Some imagers do a digital binning of the Chroma channels as well, meaning the black and white channels to brighten up those and leave the R, G and B channels as their original resolutions. This will brighten up the black and white portions of an image, but reduce it's resolution by four fold if it's a 2 by 2 bin, grouping 4 pixels into one. Depending on the sample of the image to begin with, you may not even notice a loss of detail, but gain a lot of extra light and a bunch of dust and bright light can appear in the photo. Perhaps you're camera captured so much detail to begin with a 2 by 2 bin of the black and white really provided a lot more detail and in effect a brighter exposure after the fact. More details compared to almost no details. Higher brightness via binning can always be added after the fact in image processing programs. Higher resolution (getting rid of binning) cannot be done in post.

TRADITIONAL SCANNING
In traditional imaging systems if you're doing print a higher sample resolution will often provide more in the end result, something of a higher quality. If you can sample an image with a scanner at 4x the saved image resolution, even if it's saved at a lower resolution, you will often end up with a better picture. This is a trick of the trade that publishers have learned. It likely will work i astrophotography as well. Higher resolution may be better, but it may not be as noticable unless you're doing large prints of you're images. Binning may save you time in image gathering and provide enough resolution for your online web images without anyone even noticing the loss in detail.
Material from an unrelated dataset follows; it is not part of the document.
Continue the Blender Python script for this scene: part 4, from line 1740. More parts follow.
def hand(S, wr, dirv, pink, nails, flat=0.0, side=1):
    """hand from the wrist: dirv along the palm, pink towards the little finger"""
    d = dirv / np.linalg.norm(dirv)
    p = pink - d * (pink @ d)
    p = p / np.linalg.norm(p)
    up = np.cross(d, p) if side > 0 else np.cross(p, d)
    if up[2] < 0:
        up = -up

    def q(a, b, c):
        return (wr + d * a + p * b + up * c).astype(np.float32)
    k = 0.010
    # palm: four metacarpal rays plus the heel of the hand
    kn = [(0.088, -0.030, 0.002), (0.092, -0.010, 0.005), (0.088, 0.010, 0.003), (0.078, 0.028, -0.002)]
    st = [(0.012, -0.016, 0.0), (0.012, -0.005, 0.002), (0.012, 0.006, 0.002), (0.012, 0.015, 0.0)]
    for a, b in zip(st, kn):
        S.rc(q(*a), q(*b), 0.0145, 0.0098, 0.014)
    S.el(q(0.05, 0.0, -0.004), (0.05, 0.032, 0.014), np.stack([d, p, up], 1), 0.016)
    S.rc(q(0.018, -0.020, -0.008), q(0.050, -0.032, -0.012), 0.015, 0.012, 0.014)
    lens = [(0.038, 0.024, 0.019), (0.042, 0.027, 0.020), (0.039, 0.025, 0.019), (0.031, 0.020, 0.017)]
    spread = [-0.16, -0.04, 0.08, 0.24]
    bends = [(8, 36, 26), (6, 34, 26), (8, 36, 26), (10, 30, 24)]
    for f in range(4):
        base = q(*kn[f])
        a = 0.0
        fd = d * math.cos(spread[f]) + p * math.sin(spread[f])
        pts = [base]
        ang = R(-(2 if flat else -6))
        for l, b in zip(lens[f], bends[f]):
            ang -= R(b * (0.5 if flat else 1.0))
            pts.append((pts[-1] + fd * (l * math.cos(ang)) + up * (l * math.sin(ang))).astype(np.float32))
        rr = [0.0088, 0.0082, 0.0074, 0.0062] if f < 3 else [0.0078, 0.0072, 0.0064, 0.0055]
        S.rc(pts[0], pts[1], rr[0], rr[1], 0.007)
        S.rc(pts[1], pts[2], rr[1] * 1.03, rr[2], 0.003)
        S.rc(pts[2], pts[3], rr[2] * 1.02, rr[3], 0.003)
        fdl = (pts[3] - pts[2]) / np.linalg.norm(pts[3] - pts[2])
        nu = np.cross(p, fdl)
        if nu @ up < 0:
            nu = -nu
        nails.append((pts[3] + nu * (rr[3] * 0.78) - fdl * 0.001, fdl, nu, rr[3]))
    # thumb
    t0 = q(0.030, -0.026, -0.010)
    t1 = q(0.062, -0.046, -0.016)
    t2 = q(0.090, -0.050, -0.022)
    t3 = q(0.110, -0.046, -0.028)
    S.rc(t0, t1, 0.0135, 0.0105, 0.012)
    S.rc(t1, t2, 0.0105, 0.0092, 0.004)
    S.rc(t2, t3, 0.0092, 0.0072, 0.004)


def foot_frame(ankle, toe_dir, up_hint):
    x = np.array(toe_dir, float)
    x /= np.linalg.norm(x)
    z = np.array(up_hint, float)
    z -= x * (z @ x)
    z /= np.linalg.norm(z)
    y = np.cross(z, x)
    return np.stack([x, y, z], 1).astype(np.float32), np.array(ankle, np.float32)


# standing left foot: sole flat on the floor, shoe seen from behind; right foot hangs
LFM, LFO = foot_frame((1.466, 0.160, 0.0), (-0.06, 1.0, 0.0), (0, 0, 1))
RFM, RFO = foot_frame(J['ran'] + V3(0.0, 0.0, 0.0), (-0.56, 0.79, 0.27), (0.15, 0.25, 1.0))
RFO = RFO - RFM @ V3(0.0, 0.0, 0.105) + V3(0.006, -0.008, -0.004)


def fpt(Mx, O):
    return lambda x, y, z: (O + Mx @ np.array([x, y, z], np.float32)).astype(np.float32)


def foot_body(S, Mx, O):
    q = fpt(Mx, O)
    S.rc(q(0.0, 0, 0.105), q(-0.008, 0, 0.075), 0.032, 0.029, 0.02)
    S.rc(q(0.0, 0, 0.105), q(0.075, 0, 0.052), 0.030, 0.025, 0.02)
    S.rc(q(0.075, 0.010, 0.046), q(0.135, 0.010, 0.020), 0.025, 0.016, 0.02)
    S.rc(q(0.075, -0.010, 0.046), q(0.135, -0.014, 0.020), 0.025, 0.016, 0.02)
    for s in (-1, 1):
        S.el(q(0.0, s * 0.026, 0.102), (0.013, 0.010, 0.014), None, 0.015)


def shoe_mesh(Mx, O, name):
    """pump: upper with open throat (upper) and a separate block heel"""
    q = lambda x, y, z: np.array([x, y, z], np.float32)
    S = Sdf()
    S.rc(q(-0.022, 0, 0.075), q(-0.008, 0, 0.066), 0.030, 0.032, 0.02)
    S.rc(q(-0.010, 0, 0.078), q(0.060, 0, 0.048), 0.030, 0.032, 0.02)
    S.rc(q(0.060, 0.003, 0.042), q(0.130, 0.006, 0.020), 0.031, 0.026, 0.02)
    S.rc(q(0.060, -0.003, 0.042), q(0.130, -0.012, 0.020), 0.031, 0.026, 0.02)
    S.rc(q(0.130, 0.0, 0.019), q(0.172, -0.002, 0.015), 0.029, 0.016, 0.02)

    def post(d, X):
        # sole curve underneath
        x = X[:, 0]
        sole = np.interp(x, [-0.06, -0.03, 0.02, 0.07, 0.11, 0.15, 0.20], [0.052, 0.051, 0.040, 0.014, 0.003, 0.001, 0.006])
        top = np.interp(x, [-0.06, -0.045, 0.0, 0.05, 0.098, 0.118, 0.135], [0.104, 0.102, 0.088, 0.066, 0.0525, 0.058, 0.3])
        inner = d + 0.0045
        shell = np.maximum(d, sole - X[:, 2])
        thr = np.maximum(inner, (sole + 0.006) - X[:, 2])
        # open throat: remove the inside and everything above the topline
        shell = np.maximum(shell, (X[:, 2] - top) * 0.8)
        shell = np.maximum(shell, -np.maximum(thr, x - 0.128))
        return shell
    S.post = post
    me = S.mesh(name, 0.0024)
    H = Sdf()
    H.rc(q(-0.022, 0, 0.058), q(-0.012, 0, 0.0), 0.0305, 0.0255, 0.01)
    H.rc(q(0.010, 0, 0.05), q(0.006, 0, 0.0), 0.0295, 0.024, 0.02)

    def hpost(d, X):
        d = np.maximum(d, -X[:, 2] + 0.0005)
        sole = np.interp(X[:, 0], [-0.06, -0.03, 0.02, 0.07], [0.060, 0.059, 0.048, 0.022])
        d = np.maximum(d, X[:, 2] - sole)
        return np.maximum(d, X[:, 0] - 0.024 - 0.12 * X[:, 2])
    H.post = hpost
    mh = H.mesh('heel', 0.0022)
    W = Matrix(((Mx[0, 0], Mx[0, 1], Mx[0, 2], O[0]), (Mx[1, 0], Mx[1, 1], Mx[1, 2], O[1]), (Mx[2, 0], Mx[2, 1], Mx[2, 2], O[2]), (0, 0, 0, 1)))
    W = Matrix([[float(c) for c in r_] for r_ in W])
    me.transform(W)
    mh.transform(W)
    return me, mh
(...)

Higher resolution of course means more money for the camera and possibly less "binning" which could translate into longer exposures. Longer exposures could be required to get the same brightness because you aren't binning. And that means a more expensive mount or longer tracking times to get the same results. This all translates into spending more money. Higher resolution means a higher price, there is no free lunch and in the case of astrophotography, you probably will be factoring that extra expense into added costs for the mechanical mount and optics of the telescope, a darker sky site location, etc.